I've seen old pcbs, stripped of their components used as firewalls. those should be able to stand some heat at least.
 
#13
What about 3mm plywood?to havy?
Depends on your plane, really. Most ft designs will probably benefit from a little more weight up front and you can always move your battery back a little farther. The prop kinda puts a limit to how far forward you can go...

The real point is that 3mm will take a lot more effort to cut compared to 1.5mm.
If you have the tools and the patience I'd say go right ahead.
 

rcspaceflight

creator of virtual planes
#16
I like the old PCB idea. Thanks
I once bought some small PC Boards to use as firewalls but never tried it.
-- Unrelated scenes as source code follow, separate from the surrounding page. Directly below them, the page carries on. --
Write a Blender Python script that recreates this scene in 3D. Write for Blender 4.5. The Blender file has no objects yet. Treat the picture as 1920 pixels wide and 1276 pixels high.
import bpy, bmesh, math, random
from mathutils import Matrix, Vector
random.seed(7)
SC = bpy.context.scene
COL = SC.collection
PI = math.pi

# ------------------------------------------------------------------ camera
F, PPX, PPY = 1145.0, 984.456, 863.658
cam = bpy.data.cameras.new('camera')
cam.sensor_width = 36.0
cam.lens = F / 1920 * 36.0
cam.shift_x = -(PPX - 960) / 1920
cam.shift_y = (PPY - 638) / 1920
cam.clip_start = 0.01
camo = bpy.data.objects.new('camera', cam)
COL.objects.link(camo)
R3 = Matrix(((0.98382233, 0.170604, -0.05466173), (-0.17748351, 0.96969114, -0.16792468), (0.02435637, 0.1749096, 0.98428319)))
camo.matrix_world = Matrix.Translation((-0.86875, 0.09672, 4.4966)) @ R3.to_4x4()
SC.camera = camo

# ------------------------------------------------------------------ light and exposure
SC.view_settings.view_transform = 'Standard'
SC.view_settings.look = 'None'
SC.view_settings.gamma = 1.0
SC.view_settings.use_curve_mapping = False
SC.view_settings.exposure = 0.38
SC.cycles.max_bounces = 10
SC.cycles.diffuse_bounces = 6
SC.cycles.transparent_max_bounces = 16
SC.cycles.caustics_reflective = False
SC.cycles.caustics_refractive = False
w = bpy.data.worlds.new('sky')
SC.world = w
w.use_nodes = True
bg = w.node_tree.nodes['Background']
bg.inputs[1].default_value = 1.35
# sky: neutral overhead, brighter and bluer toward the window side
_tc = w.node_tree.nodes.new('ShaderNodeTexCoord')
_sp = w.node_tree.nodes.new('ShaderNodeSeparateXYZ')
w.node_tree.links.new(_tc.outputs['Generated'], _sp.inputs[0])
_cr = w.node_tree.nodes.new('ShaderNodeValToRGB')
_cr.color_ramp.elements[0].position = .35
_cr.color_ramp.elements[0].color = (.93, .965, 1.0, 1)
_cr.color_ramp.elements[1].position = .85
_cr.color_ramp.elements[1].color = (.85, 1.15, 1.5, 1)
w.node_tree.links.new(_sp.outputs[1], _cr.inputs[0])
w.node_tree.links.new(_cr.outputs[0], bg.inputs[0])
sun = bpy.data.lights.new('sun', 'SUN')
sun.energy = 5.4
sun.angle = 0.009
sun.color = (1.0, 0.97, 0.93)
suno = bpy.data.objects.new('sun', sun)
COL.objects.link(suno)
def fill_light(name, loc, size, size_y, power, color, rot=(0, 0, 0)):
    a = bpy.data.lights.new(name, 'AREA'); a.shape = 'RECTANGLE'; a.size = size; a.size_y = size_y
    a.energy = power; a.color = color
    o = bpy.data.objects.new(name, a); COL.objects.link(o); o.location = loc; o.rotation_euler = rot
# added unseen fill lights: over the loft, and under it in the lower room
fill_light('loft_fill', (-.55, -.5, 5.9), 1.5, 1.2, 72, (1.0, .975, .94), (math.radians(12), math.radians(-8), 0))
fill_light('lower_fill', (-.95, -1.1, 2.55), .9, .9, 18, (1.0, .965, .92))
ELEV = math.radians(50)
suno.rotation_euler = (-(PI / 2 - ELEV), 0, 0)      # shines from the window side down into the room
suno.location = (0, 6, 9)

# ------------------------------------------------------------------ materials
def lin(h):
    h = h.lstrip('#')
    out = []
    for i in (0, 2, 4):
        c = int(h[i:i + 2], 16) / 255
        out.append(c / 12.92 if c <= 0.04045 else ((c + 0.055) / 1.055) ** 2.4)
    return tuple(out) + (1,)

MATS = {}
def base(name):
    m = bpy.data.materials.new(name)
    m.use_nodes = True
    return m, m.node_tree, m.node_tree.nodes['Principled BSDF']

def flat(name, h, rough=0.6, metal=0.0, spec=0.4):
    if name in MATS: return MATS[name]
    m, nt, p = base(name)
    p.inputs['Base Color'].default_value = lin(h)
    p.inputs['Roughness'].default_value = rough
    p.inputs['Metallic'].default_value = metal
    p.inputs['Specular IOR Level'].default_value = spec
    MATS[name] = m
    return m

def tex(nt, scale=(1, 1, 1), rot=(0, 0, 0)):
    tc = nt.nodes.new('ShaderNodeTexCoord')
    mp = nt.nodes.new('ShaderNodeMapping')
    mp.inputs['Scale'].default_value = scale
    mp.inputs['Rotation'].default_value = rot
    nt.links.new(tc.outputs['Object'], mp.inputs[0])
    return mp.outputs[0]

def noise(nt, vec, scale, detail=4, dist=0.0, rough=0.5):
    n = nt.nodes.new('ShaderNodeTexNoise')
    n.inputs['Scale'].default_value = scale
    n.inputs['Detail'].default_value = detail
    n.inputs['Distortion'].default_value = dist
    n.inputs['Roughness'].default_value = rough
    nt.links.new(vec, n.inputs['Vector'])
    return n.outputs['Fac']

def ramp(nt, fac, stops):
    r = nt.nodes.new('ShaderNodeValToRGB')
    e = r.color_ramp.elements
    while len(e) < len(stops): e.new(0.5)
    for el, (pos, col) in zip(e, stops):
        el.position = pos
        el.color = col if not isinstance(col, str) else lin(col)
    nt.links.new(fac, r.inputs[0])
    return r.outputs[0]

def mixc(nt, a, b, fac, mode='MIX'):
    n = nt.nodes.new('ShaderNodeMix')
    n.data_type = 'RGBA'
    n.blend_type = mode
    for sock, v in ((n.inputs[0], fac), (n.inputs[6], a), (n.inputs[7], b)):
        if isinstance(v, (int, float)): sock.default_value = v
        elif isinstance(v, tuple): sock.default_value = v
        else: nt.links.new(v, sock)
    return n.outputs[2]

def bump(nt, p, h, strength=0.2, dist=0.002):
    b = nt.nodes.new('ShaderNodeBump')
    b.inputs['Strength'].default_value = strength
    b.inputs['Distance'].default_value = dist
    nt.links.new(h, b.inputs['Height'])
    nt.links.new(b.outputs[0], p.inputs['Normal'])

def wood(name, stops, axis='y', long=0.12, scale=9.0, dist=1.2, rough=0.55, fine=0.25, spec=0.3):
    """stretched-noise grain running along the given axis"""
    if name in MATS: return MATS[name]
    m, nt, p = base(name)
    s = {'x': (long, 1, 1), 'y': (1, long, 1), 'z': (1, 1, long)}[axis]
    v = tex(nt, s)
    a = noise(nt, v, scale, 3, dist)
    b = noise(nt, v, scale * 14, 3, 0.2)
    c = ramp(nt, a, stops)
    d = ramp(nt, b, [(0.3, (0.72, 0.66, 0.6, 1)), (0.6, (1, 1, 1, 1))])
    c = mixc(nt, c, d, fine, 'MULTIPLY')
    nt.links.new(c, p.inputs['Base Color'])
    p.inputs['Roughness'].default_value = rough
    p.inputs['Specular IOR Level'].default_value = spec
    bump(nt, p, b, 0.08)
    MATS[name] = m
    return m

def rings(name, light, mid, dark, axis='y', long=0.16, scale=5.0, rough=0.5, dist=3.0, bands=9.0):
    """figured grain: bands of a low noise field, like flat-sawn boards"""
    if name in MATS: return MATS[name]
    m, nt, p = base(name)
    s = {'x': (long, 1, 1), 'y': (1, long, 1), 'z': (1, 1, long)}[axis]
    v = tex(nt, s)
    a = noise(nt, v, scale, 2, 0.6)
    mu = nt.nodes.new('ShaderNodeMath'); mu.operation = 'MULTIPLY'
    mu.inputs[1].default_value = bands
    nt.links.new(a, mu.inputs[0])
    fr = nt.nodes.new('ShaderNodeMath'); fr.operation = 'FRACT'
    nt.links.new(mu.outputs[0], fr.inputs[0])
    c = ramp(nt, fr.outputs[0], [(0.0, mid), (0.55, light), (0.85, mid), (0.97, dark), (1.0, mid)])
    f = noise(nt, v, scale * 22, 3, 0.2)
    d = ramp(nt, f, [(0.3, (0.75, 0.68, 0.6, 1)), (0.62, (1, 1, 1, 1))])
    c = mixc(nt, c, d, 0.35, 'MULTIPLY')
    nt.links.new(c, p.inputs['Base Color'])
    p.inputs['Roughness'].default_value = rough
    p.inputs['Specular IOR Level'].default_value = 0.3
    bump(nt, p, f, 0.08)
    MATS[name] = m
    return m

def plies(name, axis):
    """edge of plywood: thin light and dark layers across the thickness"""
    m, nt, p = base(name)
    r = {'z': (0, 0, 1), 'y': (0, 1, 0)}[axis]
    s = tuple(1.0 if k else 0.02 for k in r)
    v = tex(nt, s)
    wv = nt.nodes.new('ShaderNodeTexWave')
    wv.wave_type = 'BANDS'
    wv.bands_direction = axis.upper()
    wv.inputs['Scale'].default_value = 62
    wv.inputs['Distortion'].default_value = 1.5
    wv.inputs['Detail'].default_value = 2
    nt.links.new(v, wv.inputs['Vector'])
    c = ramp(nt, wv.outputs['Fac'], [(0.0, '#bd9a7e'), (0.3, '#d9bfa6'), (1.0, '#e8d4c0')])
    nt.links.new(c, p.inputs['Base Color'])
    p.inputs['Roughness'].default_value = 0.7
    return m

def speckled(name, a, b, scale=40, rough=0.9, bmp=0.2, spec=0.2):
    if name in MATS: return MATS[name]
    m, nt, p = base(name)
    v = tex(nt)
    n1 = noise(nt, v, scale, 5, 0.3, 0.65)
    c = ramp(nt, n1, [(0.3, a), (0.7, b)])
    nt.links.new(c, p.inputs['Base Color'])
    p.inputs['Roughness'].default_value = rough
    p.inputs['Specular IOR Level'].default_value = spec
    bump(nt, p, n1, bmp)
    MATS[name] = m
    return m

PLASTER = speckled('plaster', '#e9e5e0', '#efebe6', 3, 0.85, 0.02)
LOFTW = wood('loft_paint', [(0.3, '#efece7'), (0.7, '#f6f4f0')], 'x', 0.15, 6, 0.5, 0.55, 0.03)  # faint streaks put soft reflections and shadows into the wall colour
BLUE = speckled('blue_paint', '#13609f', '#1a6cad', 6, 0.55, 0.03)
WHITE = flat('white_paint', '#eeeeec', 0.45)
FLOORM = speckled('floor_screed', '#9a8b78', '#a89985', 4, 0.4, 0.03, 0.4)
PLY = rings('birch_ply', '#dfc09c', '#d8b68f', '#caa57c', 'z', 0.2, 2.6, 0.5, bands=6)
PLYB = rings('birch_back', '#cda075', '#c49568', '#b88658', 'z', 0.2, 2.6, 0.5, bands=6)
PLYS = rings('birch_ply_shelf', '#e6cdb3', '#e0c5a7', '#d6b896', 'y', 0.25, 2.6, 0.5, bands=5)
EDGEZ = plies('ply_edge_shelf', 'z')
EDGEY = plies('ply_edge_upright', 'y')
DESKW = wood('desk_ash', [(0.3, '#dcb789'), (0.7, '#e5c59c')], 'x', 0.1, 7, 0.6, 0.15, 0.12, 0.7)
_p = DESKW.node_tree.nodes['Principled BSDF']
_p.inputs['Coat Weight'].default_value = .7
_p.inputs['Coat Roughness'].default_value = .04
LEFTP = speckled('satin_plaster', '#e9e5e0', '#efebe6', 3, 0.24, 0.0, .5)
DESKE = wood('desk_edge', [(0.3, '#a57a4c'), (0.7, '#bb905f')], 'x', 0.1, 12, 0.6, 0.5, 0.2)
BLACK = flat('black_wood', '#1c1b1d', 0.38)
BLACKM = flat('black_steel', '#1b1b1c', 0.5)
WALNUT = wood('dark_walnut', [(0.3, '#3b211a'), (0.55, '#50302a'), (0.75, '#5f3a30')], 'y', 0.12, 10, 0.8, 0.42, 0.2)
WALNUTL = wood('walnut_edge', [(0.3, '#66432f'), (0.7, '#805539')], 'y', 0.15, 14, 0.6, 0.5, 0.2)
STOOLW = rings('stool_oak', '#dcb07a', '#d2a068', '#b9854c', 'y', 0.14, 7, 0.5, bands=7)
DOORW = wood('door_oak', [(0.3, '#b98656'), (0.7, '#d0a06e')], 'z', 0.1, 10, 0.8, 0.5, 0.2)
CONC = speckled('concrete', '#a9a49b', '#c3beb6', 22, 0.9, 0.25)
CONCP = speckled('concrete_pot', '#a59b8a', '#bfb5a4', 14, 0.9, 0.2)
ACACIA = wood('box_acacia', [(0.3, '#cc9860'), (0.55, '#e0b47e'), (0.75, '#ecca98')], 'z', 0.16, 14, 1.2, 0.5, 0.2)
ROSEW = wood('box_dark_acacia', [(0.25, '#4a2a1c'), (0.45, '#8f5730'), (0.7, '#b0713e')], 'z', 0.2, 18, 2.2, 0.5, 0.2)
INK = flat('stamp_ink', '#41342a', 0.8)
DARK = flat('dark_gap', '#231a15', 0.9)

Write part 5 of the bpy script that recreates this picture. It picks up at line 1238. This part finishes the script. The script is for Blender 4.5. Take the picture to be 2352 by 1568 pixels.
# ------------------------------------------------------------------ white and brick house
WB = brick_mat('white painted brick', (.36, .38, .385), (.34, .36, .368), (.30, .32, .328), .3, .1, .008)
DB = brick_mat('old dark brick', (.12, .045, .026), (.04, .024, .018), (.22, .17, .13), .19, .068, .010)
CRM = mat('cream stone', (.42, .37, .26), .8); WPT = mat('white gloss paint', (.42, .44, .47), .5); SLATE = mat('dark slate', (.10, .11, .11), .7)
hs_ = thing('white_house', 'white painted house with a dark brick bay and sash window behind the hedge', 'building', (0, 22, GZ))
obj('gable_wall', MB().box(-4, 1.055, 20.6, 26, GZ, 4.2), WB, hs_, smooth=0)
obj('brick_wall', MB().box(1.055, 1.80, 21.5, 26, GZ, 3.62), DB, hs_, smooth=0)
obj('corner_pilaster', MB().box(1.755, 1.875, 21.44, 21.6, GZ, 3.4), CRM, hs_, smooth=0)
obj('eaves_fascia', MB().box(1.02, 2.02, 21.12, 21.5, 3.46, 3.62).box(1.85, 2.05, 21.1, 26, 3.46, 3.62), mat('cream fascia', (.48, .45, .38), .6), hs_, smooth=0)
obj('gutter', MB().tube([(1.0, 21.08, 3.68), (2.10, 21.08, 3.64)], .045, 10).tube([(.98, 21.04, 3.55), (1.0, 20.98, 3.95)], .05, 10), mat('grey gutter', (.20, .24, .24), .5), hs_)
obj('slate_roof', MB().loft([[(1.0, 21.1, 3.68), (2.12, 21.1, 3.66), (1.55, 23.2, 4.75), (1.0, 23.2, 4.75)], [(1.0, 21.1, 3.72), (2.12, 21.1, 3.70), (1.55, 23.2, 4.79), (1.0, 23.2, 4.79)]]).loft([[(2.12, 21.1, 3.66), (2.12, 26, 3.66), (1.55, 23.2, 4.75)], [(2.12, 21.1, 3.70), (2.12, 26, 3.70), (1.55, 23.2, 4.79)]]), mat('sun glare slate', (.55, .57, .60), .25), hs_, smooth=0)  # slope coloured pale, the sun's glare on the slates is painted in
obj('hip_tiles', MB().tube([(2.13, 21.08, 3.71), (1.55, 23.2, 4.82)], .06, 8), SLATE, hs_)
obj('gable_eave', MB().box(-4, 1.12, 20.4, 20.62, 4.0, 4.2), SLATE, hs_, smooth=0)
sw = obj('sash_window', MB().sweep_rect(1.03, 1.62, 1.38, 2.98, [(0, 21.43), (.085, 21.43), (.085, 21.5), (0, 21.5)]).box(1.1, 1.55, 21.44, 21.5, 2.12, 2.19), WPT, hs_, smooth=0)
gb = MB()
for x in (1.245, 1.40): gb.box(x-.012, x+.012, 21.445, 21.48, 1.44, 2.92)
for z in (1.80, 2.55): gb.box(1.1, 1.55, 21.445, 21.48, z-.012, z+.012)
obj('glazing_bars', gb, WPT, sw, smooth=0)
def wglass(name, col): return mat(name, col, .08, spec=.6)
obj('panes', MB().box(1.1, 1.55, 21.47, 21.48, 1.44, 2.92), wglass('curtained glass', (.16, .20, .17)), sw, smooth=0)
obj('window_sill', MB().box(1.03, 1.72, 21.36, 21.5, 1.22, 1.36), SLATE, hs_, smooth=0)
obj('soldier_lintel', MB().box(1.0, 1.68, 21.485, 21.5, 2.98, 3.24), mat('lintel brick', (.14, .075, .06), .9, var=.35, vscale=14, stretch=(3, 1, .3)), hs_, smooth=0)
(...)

I had a motor with a weird bolt pattern and the nice thing about the PCBs I bought was that it had so many holes in it, you're almost guaranteed for it to line up properly.

 
#17
go to a local tobaco smoke shop and get what I use which is wooden cigar box bottoms and sides (good source of thin plywood) and if too thin then laminate it with hot glue ( screws going thru both pieces
 

Tonero311

Well-known member
#18
I been using 4mm MDF. Stronger and heavier, but most of the planes I have built so far have been lacking when it comes to nose weight.